Please write out the material below exactly as given.

↓↓↓

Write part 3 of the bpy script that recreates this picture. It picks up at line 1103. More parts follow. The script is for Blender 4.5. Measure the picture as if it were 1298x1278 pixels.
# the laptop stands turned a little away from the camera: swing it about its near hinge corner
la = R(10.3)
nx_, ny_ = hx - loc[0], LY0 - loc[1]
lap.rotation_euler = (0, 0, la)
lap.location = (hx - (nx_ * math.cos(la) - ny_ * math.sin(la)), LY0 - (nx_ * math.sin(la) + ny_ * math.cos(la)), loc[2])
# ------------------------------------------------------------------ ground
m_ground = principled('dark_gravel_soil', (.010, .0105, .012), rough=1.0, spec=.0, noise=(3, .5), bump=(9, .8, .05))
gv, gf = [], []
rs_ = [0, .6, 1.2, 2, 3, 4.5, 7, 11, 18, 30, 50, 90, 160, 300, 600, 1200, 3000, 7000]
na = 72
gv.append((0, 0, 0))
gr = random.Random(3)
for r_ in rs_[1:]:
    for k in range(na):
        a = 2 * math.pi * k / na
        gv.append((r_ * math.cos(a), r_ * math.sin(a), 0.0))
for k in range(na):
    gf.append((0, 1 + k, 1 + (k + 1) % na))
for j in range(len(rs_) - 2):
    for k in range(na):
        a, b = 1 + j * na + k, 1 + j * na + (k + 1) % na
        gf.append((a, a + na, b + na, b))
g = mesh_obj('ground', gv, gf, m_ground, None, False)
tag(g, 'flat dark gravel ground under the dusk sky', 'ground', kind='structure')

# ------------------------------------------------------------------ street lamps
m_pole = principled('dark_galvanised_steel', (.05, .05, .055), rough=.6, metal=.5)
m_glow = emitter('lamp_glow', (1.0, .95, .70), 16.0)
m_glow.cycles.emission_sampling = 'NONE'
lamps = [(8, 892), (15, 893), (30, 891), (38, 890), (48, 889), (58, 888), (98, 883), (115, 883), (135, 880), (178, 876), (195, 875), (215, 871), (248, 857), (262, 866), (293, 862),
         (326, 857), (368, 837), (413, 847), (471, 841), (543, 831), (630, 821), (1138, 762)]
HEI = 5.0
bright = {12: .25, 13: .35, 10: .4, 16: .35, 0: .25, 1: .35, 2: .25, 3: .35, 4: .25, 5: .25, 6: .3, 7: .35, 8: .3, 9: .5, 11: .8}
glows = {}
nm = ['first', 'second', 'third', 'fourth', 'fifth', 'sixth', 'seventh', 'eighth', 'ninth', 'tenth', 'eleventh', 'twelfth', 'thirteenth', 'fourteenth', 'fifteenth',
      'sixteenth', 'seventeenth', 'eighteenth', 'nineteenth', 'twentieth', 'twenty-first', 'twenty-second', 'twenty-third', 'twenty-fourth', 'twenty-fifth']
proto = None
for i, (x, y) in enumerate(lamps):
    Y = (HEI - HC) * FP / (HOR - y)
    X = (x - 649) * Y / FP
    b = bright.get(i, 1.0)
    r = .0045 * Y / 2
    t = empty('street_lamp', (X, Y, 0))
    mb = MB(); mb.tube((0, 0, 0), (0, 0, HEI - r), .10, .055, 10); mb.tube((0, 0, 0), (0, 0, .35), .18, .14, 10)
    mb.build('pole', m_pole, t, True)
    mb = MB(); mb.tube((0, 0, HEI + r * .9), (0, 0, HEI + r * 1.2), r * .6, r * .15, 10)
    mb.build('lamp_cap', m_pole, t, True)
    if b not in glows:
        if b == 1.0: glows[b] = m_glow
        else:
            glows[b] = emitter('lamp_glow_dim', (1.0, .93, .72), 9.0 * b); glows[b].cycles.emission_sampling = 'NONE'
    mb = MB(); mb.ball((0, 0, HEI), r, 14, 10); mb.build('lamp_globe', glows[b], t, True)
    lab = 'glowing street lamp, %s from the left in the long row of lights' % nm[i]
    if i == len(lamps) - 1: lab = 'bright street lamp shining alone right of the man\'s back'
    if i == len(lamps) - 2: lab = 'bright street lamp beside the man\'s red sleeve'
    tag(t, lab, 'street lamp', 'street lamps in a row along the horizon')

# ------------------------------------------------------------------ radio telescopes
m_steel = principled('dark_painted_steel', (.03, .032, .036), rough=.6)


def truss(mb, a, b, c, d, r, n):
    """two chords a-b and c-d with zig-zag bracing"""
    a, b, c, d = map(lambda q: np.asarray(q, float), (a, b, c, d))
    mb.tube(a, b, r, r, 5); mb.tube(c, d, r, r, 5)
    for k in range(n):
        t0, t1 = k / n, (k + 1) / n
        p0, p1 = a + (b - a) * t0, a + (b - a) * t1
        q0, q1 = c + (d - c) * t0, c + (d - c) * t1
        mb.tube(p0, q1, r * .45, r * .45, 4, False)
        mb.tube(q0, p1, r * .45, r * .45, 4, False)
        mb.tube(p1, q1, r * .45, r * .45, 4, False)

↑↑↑

> _Solution to the problem_:
Write part 3 of the bpy script that recreates this picture. It picks up at line 1103. More parts follow. The script is for Blender 4.5. Measure the picture as if it were 1298x1278 pixels.
# the laptop stands turned a little away from the camera: swing it about its near hinge corner
la = R(10.3)
nx_, ny_ = hx - loc[0], LY0 - loc[1]
lap.rotation_euler = (0, 0, la)
lap.location = (hx - (nx_ * math.cos(la) - ny_ * math.sin(la)), LY0 - (nx_ * math.sin(la) + ny_ * math.cos(la)), loc[2])
# ------------------------------------------------------------------ ground
m_ground = principled('dark_gravel_soil', (.010, .0105, .012), rough=1.0, spec=.0, noise=(3, .5), bump=(9, .8, .05))
gv, gf = [], []
rs_ = [0, .6, 1.2, 2, 3, 4.5, 7, 11, 18, 30, 50, 90, 160, 300, 600, 1200, 3000, 7000]
na = 72
gv.append((0, 0, 0))
gr = random.Random(3)
for r_ in rs_[1:]:
    for k in range(na):
        a = 2 * math.pi * k / na
        gv.append((r_ * math.cos(a), r_ * math.sin(a), 0.0))
for k in range(na):
    gf.append((0, 1 + k, 1 + (k + 1) % na))
for j in range(len(rs_) - 2):
    for k in range(na):
        a, b = 1 + j * na + k, 1 + j * na + (k + 1) % na
        gf.append((a, a + na, b + na, b))
g = mesh_obj('ground', gv, gf, m_ground, None, False)
tag(g, 'flat dark gravel ground under the dusk sky', 'ground', kind='structure')

# ------------------------------------------------------------------ street lamps
m_pole = principled('dark_galvanised_steel', (.05, .05, .055), rough=.6, metal=.5)
m_glow = emitter('lamp_glow', (1.0, .95, .70), 16.0)
m_glow.cycles.emission_sampling = 'NONE'
lamps = [(8, 892), (15, 893), (30, 891), (38, 890), (48, 889), (58, 888), (98, 883), (115, 883), (135, 880), (178, 876), (195, 875), (215, 871), (248, 857), (262, 866), (293, 862),
         (326, 857), (368, 837), (413, 847), (471, 841), (543, 831), (630, 821), (1138, 762)]
HEI = 5.0
bright = {12: .25, 13: .35, 10: .4, 16: .35, 0: .25, 1: .35, 2: .25, 3: .35, 4: .25, 5: .25, 6: .3, 7: .35, 8: .3, 9: .5, 11: .8}
glows = {}
nm = ['first', 'second', 'third', 'fourth', 'fifth', 'sixth', 'seventh', 'eighth', 'ninth', 'tenth', 'eleventh', 'twelfth', 'thirteenth', 'fourteenth', 'fifteenth',
      'sixteenth', 'seventeenth', 'eighteenth', 'nineteenth', 'twentieth', 'twenty-first', 'twenty-second', 'twenty-third', 'twenty-fourth', 'twenty-fifth']
proto = None
for i, (x, y) in enumerate(lamps):
    Y = (HEI - HC) * FP / (HOR - y)
    X = (x - 649) * Y / FP
    b = bright.get(i, 1.0)
    r = .0045 * Y / 2
    t = empty('street_lamp', (X, Y, 0))
    mb = MB(); mb.tube((0, 0, 0), (0, 0, HEI - r), .10, .055, 10); mb.tube((0, 0, 0), (0, 0, .35), .18, .14, 10)
    mb.build('pole', m_pole, t, True)
    mb = MB(); mb.tube((0, 0, HEI + r * .9), (0, 0, HEI + r * 1.2), r * .6, r * .15, 10)
    mb.build('lamp_cap', m_pole, t, True)
    if b not in glows:
        if b == 1.0: glows[b] = m_glow
        else:
            glows[b] = emitter('lamp_glow_dim', (1.0, .93, .72), 9.0 * b); glows[b].cycles.emission_sampling = 'NONE'
    mb = MB(); mb.ball((0, 0, HEI), r, 14, 10); mb.build('lamp_globe', glows[b], t, True)
    lab = 'glowing street lamp, %s from the left in the long row of lights' % nm[i]
    if i == len(lamps) - 1: lab = 'bright street lamp shining alone right of the man\'s back'
    if i == len(lamps) - 2: lab = 'bright street lamp beside the man\'s red sleeve'
    tag(t, lab, 'street lamp', 'street lamps in a row along the horizon')

# ------------------------------------------------------------------ radio telescopes
m_steel = principled('dark_painted_steel', (.03, .032, .036), rough=.6)


def truss(mb, a, b, c, d, r, n):
    """two chords a-b and c-d with zig-zag bracing"""
    a, b, c, d = map(lambda q: np.asarray(q, float), (a, b, c, d))
    mb.tube(a, b, r, r, 5); mb.tube(c, d, r, r, 5)
    for k in range(n):
        t0, t1 = k / n, (k + 1) / n
        p0, p1 = a + (b - a) * t0, a + (b - a) * t1
        q0, q1 = c + (d - c) * t0, c + (d - c) * t1
        mb.tube(p0, q1, r * .45, r * .45, 4, False)
        mb.tube(q0, p1, r * .45, r * .45, 4, False)
        mb.tube(p1, q1, r * .45, r * .45, 4, False)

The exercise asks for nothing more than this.